- [Data section]
## Start

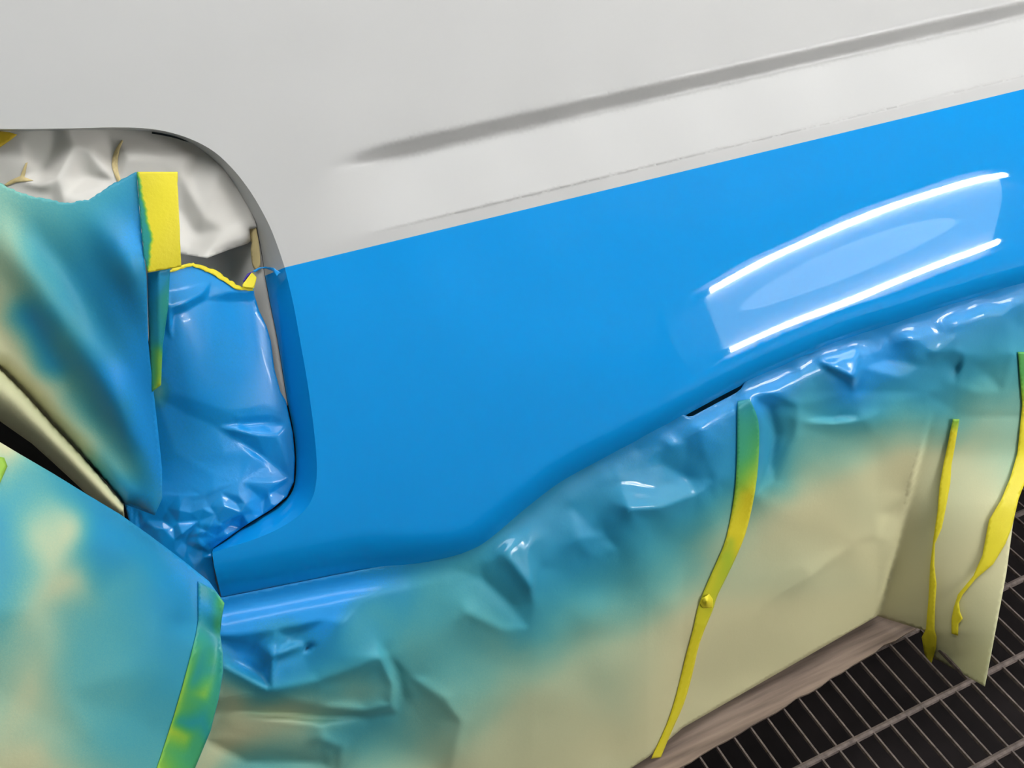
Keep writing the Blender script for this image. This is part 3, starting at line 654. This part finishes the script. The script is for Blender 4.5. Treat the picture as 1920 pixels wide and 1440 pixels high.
# ------------------------------------------------------------------ sheet over the wheel
def fl_y(x, y, z=.015): return float(yfloor([x], [y], z)[0])
FOLD = [(1786, 784), (1748, 800), (1722, 840), (1703, 905), (1688, 990), (1668, 1075), (1645, 1155)]
RIDGE = [(1793, 784), (1775, 860), (1758, 950), (1748, 1060), (1739, 1184), (1748, 1232)]
REDGE = [(1985, 740), (1960, 800), (1930, 880), (1905, 945), (1897, 1000), (1887, 1075), (1871, 1160), (1846, 1287)]
_ex = np.array([p[0] for p in edge_low]); _ey = np.array([p[1] for p in edge_low])
_tx = np.linspace(380, 2700, 130); _ty = np.interp(_tx, _ex, _ey)
_tw = 1 / (ybody(_tx, _ty) + .014)
_bx = np.array([200, 1000, 1215, 1280, 1645, 2700.]); _by = np.array([2010, 1560, 1418, 1365, 1155, 720.])
def main_w(x, y):
    yt = np.interp(x, _tx, _ty); wt = np.interp(x, _tx, _tw)
    yb = np.interp(x, _bx, _by); wb = 1 / yfloor(x, yb, .015)
    v = (y - yt) / (yb - yt)
    return wt + (wb - wt) * v
def at_y(y, line, col=0):
    L_ = sorted(line, key=lambda p: p[1])
    return np.interp(y, [p[1] for p in L_], [p[col] for p in L_])
_r0 = 1 / float(main_w(np.array([1793.]), np.array([784.]))[0]); _e0 = 1 / float(main_w(np.array([1975.]), np.array([784.]))[0])
def h_base(x, y):
    w = main_w(x, y)
    xf, xr, xe = at_y(y, FOLD), at_y(y, RIDGE), at_y(y, REDGE)
    wf = main_w(xf, y)
    wr = 1 / np.interp(y, [784, 1184, 1300], [_r0, fl_y(1739, 1184, .03), fl_y(1739, 1184, .03) + (fl_y(1739, 1184, .03) - _r0) * 116 / 400])
    we = 1 / np.interp(y, [784, 1287], [_e0, fl_y(1846, 1287, .03)])
    face = wf + (wr - wf) * np.clip((x - xf) / np.maximum(xr - xf, 1), 0, 1)
    flap = wr + (we - wr) * np.clip((x - xr) / np.maximum(xe - xr, 1), 0, 1.5)
    prot = np.where(x < xf, w, np.where(x < xr, face, flap))
    return np.where(y > 784, prot, w)
hr, he, hidx = [], [], {}
def P_at(x, y, h):
    if (x, y) not in hidx:
        hidx[(x, y)] = len(hr); hr.append((x, y, h))
    return hidx[(x, y)]
def R(*p):
    for q in p: P_at(*q)
def crease(*p):
    ids = [P_at(*q) for q in p]
    he.extend((i, j) for i, j in zip(ids[:-1], ids[1:]) if i != j)
R((180, 1080, 0), (180, 1720, 0), (2440, 380, 0), (2440, 1420, 0), (700, 1720, 0), (1300, 1560, 0), (1600, 1400, 0), (1900, 1400, 0))
for x, y in densify(edge_low, 70): R((x, y - 16, 0))
# painted strip and crumples below the sill
crease((300, 1215, 14), (415, 1194, 15), (520, 1181, 16), (610, 1163, 17), (665, 1141, 14), (715, 1105, 8), (765, 1078, 2))
crease((300, 1200, 8), (415, 1199, 9), (482, 1206, 11), (512, 1231, 24), (508, 1294, 25))
crease((512, 1231, 24), (575, 1206, 17), (640, 1166, 20), (665, 1141, 14))
crease((520, 1236, 15), (566, 1229, 17), (600, 1205, 20), (640, 1166, 20))
R((575, 1215, 5), (545, 1195, 6), (440, 1225, 4), (465, 1240, 2), (490, 1262, 6))
crease((300, 1230, 12), (418, 1246, 16), (508, 1294, 25), (600, 1276, 24), (716, 1234, 26), (738, 1285, 22), (736, 1327, 19))
R((640, 1225, 24), (700, 1190, 16))
crease((300, 1305, 9), (420, 1311, 11), (600, 1326, 14), (690, 1333, 16), (736, 1327, 19))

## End

- [Task statement] Without the pictures, print the whole listing exactly as given.

- [Exercise answer]
Keep writing the Blender script for this image. This is part 3, starting at line 654. This part finishes the script. The script is for Blender 4.5. Treat the picture as 1920 pixels wide and 1440 pixels high.
# ------------------------------------------------------------------ sheet over the wheel
def fl_y(x, y, z=.015): return float(yfloor([x], [y], z)[0])
FOLD = [(1786, 784), (1748, 800), (1722, 840), (1703, 905), (1688, 990), (1668, 1075), (1645, 1155)]
RIDGE = [(1793, 784), (1775, 860), (1758, 950), (1748, 1060), (1739, 1184), (1748, 1232)]
REDGE = [(1985, 740), (1960, 800), (1930, 880), (1905, 945), (1897, 1000), (1887, 1075), (1871, 1160), (1846, 1287)]
_ex = np.array([p[0] for p in edge_low]); _ey = np.array([p[1] for p in edge_low])
_tx = np.linspace(380, 2700, 130); _ty = np.interp(_tx, _ex, _ey)
_tw = 1 / (ybody(_tx, _ty) + .014)
_bx = np.array([200, 1000, 1215, 1280, 1645, 2700.]); _by = np.array([2010, 1560, 1418, 1365, 1155, 720.])
def main_w(x, y):
    yt = np.interp(x, _tx, _ty); wt = np.interp(x, _tx, _tw)
    yb = np.interp(x, _bx, _by); wb = 1 / yfloor(x, yb, .015)
    v = (y - yt) / (yb - yt)
    return wt + (wb - wt) * v
def at_y(y, line, col=0):
    L_ = sorted(line, key=lambda p: p[1])
    return np.interp(y, [p[1] for p in L_], [p[col] for p in L_])
_r0 = 1 / float(main_w(np.array([1793.]), np.array([784.]))[0]); _e0 = 1 / float(main_w(np.array([1975.]), np.array([784.]))[0])
def h_base(x, y):
    w = main_w(x, y)
    xf, xr, xe = at_y(y, FOLD), at_y(y, RIDGE), at_y(y, REDGE)
    wf = main_w(xf, y)
    wr = 1 / np.interp(y, [784, 1184, 1300], [_r0, fl_y(1739, 1184, .03), fl_y(1739, 1184, .03) + (fl_y(1739, 1184, .03) - _r0) * 116 / 400])
    we = 1 / np.interp(y, [784, 1287], [_e0, fl_y(1846, 1287, .03)])
    face = wf + (wr - wf) * np.clip((x - xf) / np.maximum(xr - xf, 1), 0, 1)
    flap = wr + (we - wr) * np.clip((x - xr) / np.maximum(xe - xr, 1), 0, 1.5)
    prot = np.where(x < xf, w, np.where(x < xr, face, flap))
    return np.where(y > 784, prot, w)
hr, he, hidx = [], [], {}
def P_at(x, y, h):
    if (x, y) not in hidx:
        hidx[(x, y)] = len(hr); hr.append((x, y, h))
    return hidx[(x, y)]
def R(*p):
    for q in p: P_at(*q)
def crease(*p):
    ids = [P_at(*q) for q in p]
    he.extend((i, j) for i, j in zip(ids[:-1], ids[1:]) if i != j)
R((180, 1080, 0), (180, 1720, 0), (2440, 380, 0), (2440, 1420, 0), (700, 1720, 0), (1300, 1560, 0), (1600, 1400, 0), (1900, 1400, 0))
for x, y in densify(edge_low, 70): R((x, y - 16, 0))
# painted strip and crumples below the sill
crease((300, 1215, 14), (415, 1194, 15), (520, 1181, 16), (610, 1163, 17), (665, 1141, 14), (715, 1105, 8), (765, 1078, 2))
crease((300, 1200, 8), (415, 1199, 9), (482, 1206, 11), (512, 1231, 24), (508, 1294, 25))
crease((512, 1231, 24), (575, 1206, 17), (640, 1166, 20), (665, 1141, 14))
crease((520, 1236, 15), (566, 1229, 17), (600, 1205, 20), (640, 1166, 20))
R((575, 1215, 5), (545, 1195, 6), (440, 1225, 4), (465, 1240, 2), (490, 1262, 6))
crease((300, 1230, 12), (418, 1246, 16), (508, 1294, 25), (600, 1276, 24), (716, 1234, 26), (738, 1285, 22), (736, 1327, 19))
R((640, 1225, 24), (700, 1190, 16))
crease((300, 1305, 9), (420, 1311, 11), (600, 1326, 14), (690, 1333, 16), (736, 1327, 19))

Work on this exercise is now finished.